Kesibukannya sebagai penggembala dan merawat ibunya yang lumpuh dan buta, tidak
mengurangkan ibadahnya walau sedikit. Dia tetap berpuasa di siang hari dan
bermunajat di malam harinya.
Banyak
tetangganya yang telah memeluk Islam pergi ke Madinah untuk mendengarkan ajaran
Nabi Muhammad saw secara langsung. Alangkah sedihnya hati Uwais apabila melihat
setiap tetangganya yang baru pulang dari Madinah. Mereka itu telah bertamu dan
bertemu dengan kekasih Alloh swt, penghulu para Nabi, sedang dia sendiri belum
berkesempatan. Kecintaannya kepada Rosululloh saw menumbuhkan kerinduan yang
kuat untuk bertemu dengan sang Nabi. Namun apalah daya, dia tidak punya bekal
yang cukup untuk ke Madinah. Apatah lagi ibunya sakit dan perlu dirawat.
Hari
berganti hari, dan kerinduannya untuk bertemu sang Nabi tidak terbendung lagi.

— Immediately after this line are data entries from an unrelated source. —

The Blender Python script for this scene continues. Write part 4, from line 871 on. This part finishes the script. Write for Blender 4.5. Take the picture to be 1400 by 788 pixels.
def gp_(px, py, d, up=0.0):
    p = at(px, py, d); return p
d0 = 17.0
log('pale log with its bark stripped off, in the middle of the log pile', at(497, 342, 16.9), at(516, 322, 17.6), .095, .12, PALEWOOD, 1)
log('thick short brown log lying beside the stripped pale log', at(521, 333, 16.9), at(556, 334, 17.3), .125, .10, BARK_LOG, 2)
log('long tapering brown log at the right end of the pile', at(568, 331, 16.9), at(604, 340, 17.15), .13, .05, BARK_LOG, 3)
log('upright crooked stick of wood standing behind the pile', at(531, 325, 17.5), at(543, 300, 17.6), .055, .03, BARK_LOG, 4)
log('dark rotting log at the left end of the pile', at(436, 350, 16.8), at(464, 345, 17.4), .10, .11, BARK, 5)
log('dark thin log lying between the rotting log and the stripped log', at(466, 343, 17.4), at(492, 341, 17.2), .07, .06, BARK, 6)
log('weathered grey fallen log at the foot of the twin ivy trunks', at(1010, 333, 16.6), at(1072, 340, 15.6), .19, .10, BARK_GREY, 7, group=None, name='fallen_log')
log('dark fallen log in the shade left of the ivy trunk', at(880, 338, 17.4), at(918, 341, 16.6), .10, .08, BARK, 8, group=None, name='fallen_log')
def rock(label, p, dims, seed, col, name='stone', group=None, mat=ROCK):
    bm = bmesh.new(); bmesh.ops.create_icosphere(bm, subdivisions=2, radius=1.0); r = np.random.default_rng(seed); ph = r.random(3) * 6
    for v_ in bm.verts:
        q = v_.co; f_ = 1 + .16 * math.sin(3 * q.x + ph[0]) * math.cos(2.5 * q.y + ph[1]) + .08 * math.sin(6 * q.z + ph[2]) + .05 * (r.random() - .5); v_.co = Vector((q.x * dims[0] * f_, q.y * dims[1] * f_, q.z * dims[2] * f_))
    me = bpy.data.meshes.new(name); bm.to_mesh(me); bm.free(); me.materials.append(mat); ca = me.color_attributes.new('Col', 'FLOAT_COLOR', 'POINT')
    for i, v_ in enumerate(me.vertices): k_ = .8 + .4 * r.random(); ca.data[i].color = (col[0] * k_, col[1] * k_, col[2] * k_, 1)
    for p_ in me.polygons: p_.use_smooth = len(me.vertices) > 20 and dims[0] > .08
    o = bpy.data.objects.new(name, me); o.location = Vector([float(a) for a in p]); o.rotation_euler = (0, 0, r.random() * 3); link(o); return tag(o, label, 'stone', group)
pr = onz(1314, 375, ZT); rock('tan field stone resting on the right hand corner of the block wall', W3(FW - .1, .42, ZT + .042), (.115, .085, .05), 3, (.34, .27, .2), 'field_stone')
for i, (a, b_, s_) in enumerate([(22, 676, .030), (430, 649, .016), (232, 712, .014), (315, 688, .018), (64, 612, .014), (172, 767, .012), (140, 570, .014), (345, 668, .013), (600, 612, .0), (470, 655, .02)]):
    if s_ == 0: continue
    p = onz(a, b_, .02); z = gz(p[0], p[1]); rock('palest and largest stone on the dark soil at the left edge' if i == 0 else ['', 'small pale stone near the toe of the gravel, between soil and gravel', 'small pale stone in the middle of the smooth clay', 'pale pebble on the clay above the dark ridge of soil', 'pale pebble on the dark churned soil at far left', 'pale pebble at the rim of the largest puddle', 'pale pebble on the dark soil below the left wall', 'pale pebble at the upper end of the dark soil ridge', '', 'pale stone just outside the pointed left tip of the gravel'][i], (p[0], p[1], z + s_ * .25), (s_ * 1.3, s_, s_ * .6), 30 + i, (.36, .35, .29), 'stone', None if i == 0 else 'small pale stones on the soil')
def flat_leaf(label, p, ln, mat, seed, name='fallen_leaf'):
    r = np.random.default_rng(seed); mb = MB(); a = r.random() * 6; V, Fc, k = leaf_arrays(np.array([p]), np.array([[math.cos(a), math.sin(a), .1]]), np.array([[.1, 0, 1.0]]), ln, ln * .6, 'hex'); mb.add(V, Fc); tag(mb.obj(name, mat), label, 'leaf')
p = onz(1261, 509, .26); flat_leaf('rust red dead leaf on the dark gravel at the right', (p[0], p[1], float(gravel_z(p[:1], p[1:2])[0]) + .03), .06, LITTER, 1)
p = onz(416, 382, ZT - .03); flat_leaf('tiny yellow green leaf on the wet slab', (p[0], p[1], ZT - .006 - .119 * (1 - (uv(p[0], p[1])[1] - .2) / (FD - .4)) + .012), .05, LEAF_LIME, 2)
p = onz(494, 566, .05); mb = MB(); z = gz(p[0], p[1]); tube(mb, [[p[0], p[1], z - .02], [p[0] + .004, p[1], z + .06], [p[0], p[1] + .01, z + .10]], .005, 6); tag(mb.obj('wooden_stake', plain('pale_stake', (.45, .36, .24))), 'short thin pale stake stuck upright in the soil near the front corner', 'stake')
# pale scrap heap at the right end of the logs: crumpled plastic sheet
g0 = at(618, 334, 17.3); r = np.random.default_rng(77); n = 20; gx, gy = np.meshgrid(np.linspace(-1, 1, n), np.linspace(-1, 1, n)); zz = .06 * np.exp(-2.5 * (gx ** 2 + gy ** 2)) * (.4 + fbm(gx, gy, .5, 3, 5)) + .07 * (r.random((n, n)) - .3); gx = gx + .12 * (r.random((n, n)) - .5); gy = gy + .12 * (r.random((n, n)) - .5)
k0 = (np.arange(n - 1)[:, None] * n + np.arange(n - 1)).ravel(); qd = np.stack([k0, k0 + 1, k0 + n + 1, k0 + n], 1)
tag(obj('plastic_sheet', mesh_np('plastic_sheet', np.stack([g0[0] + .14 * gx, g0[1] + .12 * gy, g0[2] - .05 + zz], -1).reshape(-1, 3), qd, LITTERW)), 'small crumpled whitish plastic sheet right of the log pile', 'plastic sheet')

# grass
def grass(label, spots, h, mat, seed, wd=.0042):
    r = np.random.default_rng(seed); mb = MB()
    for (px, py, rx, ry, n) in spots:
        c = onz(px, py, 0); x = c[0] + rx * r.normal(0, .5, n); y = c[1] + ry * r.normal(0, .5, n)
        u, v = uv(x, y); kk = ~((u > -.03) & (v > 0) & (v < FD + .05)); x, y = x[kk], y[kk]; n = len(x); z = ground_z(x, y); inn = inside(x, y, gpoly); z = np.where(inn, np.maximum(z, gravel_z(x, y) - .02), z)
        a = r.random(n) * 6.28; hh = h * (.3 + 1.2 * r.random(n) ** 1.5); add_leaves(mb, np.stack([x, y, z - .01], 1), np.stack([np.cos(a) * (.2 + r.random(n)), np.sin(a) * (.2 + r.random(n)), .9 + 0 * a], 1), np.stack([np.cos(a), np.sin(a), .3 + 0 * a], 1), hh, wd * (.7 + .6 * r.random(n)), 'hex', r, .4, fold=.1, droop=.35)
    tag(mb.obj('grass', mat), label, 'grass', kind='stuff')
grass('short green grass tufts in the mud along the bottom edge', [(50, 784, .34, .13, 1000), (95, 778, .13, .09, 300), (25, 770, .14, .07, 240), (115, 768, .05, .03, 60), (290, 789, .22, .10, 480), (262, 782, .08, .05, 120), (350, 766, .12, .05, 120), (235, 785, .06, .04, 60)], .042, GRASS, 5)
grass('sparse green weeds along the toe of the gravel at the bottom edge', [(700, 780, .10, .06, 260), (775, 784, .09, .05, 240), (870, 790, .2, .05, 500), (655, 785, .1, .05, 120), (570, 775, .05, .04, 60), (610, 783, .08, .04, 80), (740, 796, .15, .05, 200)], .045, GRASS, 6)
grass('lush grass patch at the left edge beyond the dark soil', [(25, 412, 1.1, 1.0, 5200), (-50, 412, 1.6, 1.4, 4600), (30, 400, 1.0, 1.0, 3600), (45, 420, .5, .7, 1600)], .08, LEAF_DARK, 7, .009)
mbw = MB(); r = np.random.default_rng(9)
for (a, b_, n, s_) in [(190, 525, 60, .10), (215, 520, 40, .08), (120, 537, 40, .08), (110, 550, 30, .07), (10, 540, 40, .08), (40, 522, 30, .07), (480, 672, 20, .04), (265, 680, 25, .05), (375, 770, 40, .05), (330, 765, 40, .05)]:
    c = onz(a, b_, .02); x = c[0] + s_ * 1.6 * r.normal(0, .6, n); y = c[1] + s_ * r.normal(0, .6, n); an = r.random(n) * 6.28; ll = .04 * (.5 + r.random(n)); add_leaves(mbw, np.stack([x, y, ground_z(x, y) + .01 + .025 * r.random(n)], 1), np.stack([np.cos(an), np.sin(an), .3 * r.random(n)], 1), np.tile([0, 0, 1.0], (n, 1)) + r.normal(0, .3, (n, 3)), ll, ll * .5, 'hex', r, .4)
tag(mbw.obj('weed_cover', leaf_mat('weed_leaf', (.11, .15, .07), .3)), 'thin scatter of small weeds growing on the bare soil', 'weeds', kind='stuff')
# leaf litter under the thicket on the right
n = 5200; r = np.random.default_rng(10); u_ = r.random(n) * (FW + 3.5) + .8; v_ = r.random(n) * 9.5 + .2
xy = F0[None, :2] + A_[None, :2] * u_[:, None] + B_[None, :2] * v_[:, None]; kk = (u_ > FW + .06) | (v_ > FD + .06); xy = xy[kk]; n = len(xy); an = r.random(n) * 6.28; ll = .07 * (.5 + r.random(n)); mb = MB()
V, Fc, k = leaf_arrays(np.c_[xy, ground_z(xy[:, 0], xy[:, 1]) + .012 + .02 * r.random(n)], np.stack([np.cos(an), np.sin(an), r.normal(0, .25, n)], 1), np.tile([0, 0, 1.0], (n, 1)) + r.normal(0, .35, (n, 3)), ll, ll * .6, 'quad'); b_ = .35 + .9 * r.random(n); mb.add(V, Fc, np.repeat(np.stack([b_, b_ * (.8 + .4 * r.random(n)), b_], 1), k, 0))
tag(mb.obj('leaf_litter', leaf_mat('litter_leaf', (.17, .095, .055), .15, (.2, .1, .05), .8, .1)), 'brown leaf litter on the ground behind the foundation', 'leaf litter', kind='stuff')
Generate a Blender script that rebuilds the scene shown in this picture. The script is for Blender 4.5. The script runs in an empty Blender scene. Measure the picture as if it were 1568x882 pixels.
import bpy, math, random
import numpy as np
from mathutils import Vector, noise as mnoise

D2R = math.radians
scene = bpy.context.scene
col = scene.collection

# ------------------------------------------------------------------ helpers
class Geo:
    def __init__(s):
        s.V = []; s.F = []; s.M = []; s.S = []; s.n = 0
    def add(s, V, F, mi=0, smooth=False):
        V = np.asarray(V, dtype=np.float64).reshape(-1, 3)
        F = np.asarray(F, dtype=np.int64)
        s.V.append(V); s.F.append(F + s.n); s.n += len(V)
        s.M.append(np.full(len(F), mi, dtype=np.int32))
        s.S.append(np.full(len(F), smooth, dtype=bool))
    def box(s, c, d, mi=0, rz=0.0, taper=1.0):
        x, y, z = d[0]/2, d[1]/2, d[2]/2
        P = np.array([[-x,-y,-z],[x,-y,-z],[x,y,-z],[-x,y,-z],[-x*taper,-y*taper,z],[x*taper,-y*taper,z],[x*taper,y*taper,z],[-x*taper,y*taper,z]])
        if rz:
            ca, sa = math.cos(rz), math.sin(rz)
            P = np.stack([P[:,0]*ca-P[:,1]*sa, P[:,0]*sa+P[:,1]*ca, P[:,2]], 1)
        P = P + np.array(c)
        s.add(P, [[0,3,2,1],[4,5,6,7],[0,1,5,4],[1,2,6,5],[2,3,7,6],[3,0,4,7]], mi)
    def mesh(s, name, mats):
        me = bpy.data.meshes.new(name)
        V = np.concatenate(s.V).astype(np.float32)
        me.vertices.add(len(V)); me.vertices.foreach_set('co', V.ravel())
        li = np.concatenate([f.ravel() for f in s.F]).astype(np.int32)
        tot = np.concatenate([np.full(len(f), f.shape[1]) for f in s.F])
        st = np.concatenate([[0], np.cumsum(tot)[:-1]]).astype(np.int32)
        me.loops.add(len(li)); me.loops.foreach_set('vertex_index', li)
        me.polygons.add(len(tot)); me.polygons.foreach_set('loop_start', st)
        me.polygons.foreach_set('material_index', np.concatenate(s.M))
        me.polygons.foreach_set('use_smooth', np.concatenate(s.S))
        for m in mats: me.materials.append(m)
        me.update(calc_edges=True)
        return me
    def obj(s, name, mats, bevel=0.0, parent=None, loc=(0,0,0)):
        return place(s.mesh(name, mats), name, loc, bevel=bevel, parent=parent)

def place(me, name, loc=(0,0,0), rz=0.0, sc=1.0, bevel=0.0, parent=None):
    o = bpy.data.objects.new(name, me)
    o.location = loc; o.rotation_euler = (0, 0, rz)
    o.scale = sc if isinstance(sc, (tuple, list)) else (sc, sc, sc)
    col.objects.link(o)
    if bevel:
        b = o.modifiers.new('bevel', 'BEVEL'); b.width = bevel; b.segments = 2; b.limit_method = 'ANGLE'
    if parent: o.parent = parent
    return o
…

Pada suatu hari, Uwais meluapkan juga isi hatinya kepada ibunya dan memohon
izin untuk menziarahi Nabi Muhammad saw di Madinah. Si ibu dengan rasa haru
meridhoi kepergian Uwais dan berpesan agar segera pulang. Dengan rasa gembira,
ia pun bersiap-siap untuk berangkat. Dia tidak lupa menyiapkan keperluan ibunya
yang akan ditinggalkan serta berpesan kepada tetangganya agar memonitor ibunya
selama ia pergi.
Maka
berangkatlah Uwais menuju Madinah yang berjarak lebih kurang 400 km dari Yaman.
Medan yang begitu panas diarunginya. Dia tidak peduli dengan penyamun gurun
pasir, bukit yang curam maupun padang pasir yang luas yang bisa menyesatkan.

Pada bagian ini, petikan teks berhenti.